I'm designing some trivia night rounds for our local fundraiser and the one visual category I've been working on this time is "Who's Missing"?

You present a picture of a famous group with one member blocked out.

You can ramp this up pretty quickly, starting with stuff like {Mount Rushmore - Roosevelt} or {The Beatles - Ringo Starr}, then move on to things like {Led Zeppelin - John Paul Jones} or {The Jackson 5 - Tito} and ending up with {Backstreet Boys - any of them} or {The Pac-Man Ghosts - Blinky}
posted by JoeZydeco at 11:40 AM on April 29, 2016


I dislike those "put people/things in order" rounds because if you mess one up, you've messed up a bunch more.

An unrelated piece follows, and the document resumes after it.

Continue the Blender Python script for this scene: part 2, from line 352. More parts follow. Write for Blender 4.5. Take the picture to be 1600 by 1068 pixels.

I went to Geek Bowl X this year, and one of the fun visual rounds was when they took a well-known image and photoshopped something out of it (or replaced it with something else), so you have to tell them what was removed.

There was also a fantastic audio round where they hired the world's only heavy metal mariachi band (Metalachi!) to play cover songs, and you had to guess what they were (I can't remember if they even had words or not). Now, not everyone can hire Metalachi, but you could still do wacky covers and have people do the name AND artist who made it famous.

Another fantastic thing they did was to hire kids to act out movies from 2006 (Talladega Nights, Idiocracy, Dreamgirls, etc.). You could scale it down by giving snippets of dialogue from movies, which I always enjoy in pub quiz.

I can tell you what NOT to do: a round based on smell. You do not want to know about the rest of that anecdote. No, no, no.
posted by St. Hubbins at 1:44 PM on April 29, 2016


A round I quite liked was guess the language being spoken. In my case it was people reading the same opening lines of the Bible. You could find another audiobook in several languages or perhaps find sample sentences from some sort of reference material - Wikipedia, language learning sites?
posted by HE Amb. T. S. L. DuVal at 2:17 PM on April 29, 2016


a couple of ideas from our local movie trivia night:

* Who can guess the fastest? Host starts by listing actors in a well known movie, BUT starts from the bottom of the cast list and goes upwards until a team makes a guess.
* movie clip is played, BUT audio is from one movie, and video from another. You have to guess both.
* N-degrees of separation: 2 actors have never acted in a movie together (or in a *really, really* obscure one), you have to link them together by their work in other movies with common actors. Example: Connect Laura Linney and Nicholas Cage. So, Laura Linney was in "The Truman Show" with Ed Harris, who was in "The Rock" with Nicholas Cage. The fewer connections it takes, the more points you get.
posted by alchemist at 1:15 AM on April 30, 2016


My favorite trivia dude does a round called "Chemical States," where he reads off elements from the periodic table and names of U.S. states, and the abbreviations spell a word. For example, "Chromium Iodine Maine" spells "Cr-I-ME — crime." The round usually had ~10 questions, and the spelled-out words were part of a theme. Guess the theme and get bonus points!
posted by Charity Garfein at 3:47 PM on April 30, 2016


I was at trivia a little ways back, if I'm remembering correctly, they had a round where you had to listen to music and identify the songs. The gimmick for this round was that they'd play two songs with the same name at the same time (overlapping the music) and you had to identify the name of the songs and both artists.

It doesn't sound like it'd be hard, but it really kinda was because of the way you'd try to focus on one song that you knew you knew, but the other would keep distracting you.